Exercise aim:
Copy all the data exactly, except the pictures.

(Lines of data)
%%

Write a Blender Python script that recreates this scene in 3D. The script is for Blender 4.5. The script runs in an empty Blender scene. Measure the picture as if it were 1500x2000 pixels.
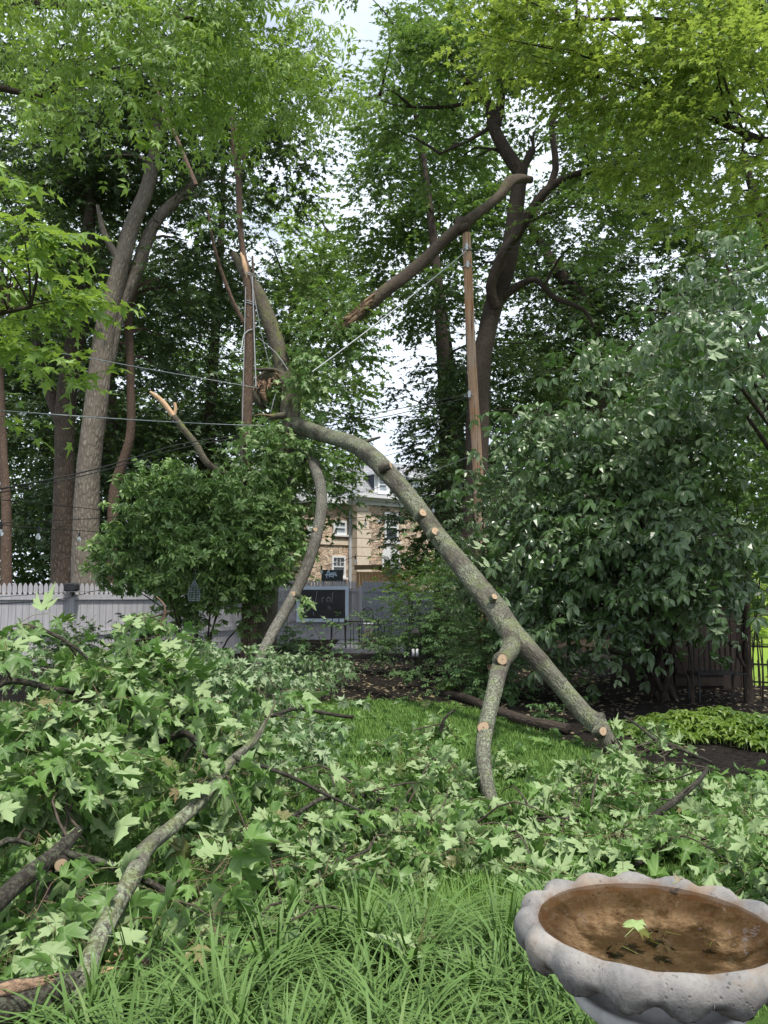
import bpy, math, numpy as np
from mathutils import Vector
C = bpy.context.scene
COL = C.collection
# ---------------------------------------------------------------- camera, sky, sun, exposure
F = 1580.0; CAMZ = 1.6
PITCH = math.atan(160 / F)
cam_d = bpy.data.cameras.new("camera"); cam = bpy.data.objects.new("camera", cam_d); COL.objects.link(cam)
cam.location = (0, 0, CAMZ); cam.rotation_euler = (math.pi / 2 + PITCH, 0, 0)
cam_d.sensor_fit = 'VERTICAL'; cam_d.sensor_height = 24; cam_d.lens = 24 * F / 2000
cam_d.clip_start = 0.05; cam_d.clip_end = 2000
C.camera = cam
SUN_EL, SUN_AZ = 66, 158      # azimuth from +Y (north) clockwise; behind the camera, to its right
w = bpy.data.worlds.new("World"); C.world = w; w.use_nodes = True
nt = w.node_tree; nt.nodes.clear()
def wn(t, **k):
    n = nt.nodes.new(t)
    for a, b in k.items(): setattr(n, a, b)
    return n
sky = wn('ShaderNodeTexSky', sky_type='NISHITA', sun_disc=False, sun_elevation=math.radians(SUN_EL), sun_rotation=math.radians(SUN_AZ), air_density=1.0, dust_density=2.5)
tc = wn('ShaderNodeTexCoord'); mp = wn('ShaderNodeMapping'); mp.inputs['Scale'].default_value = (1, 1, 2.2)
nz = wn('ShaderNodeTexNoise'); nz.inputs['Scale'].default_value = 2.6; nz.inputs['Detail'].default_value = 6
rp = wn('ShaderNodeValToRGB'); rp.color_ramp.elements[0].position = .30; rp.color_ramp.elements[1].position = .52
rp.color_ramp.elements[0].color = (.35, .35, .35, 1)
mx = wn('ShaderNodeMix', data_type='RGBA'); mx.inputs['B'].default_value = (7.0, 7.7, 8.7, 1)
bg = wn('ShaderNodeBackground'); bg.inputs['Strength'].default_value = 0.112
wo = wn('ShaderNodeOutputWorld')
L = nt.links.new
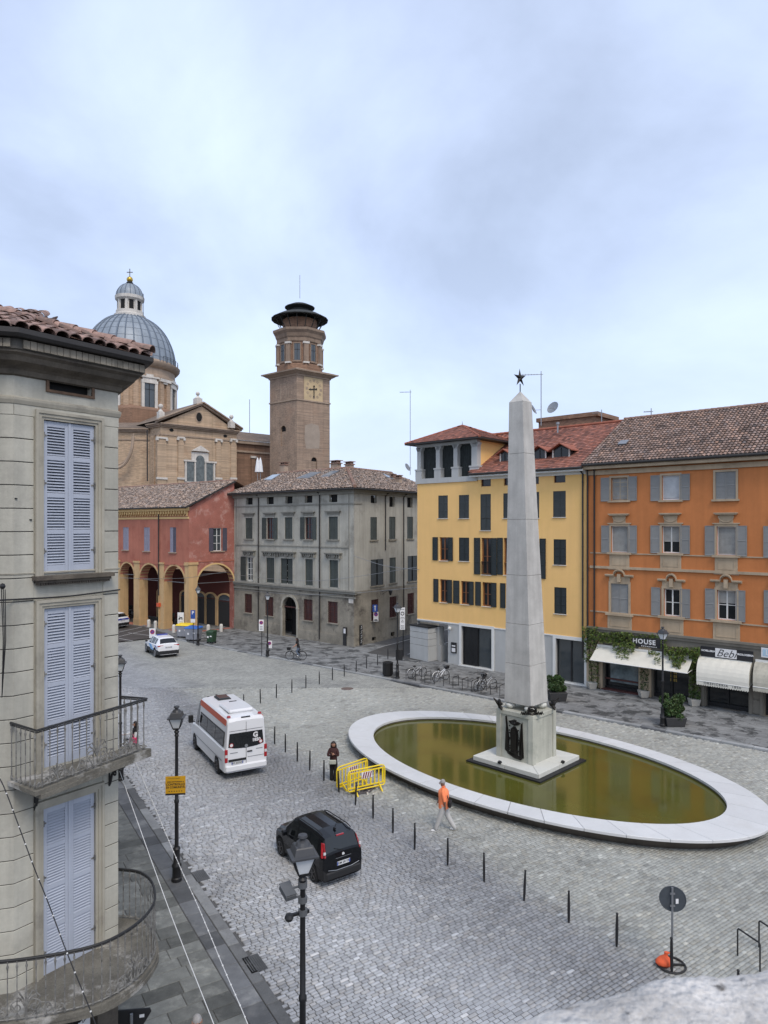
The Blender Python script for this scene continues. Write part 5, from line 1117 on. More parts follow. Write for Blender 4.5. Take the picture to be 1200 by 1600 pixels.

%%

Worked answer:
Write a Blender Python script that recreates this scene in 3D. The script is for Blender 4.5. The script runs in an empty Blender scene. Measure the picture as if it were 1500x2000 pixels.
import bpy, math, numpy as np
from mathutils import Vector
C = bpy.context.scene
COL = C.collection
# ---------------------------------------------------------------- camera, sky, sun, exposure
F = 1580.0; CAMZ = 1.6
PITCH = math.atan(160 / F)
cam_d = bpy.data.cameras.new("camera"); cam = bpy.data.objects.new("camera", cam_d); COL.objects.link(cam)
cam.location = (0, 0, CAMZ); cam.rotation_euler = (math.pi / 2 + PITCH, 0, 0)
cam_d.sensor_fit = 'VERTICAL'; cam_d.sensor_height = 24; cam_d.lens = 24 * F / 2000
cam_d.clip_start = 0.05; cam_d.clip_end = 2000
C.camera = cam
SUN_EL, SUN_AZ = 66, 158      # azimuth from +Y (north) clockwise; behind the camera, to its right
w = bpy.data.worlds.new("World"); C.world = w; w.use_nodes = True
nt = w.node_tree; nt.nodes.clear()
def wn(t, **k):
    n = nt.nodes.new(t)
    for a, b in k.items(): setattr(n, a, b)
    return n
sky = wn('ShaderNodeTexSky', sky_type='NISHITA', sun_disc=False, sun_elevation=math.radians(SUN_EL), sun_rotation=math.radians(SUN_AZ), air_density=1.0, dust_density=2.5)
tc = wn('ShaderNodeTexCoord'); mp = wn('ShaderNodeMapping'); mp.inputs['Scale'].default_value = (1, 1, 2.2)
nz = wn('ShaderNodeTexNoise'); nz.inputs['Scale'].default_value = 2.6; nz.inputs['Detail'].default_value = 6
rp = wn('ShaderNodeValToRGB'); rp.color_ramp.elements[0].position = .30; rp.color_ramp.elements[1].position = .52
rp.color_ramp.elements[0].color = (.35, .35, .35, 1)
mx = wn('ShaderNodeMix', data_type='RGBA'); mx.inputs['B'].default_value = (7.0, 7.7, 8.7, 1)
bg = wn('ShaderNodeBackground'); bg.inputs['Strength'].default_value = 0.112
wo = wn('ShaderNodeOutputWorld')
L = nt.links.new
The Blender Python script for this scene continues. Write part 5, from line 1117 on. More parts follow. Write for Blender 4.5. Take the picture to be 1200 by 1600 pixels.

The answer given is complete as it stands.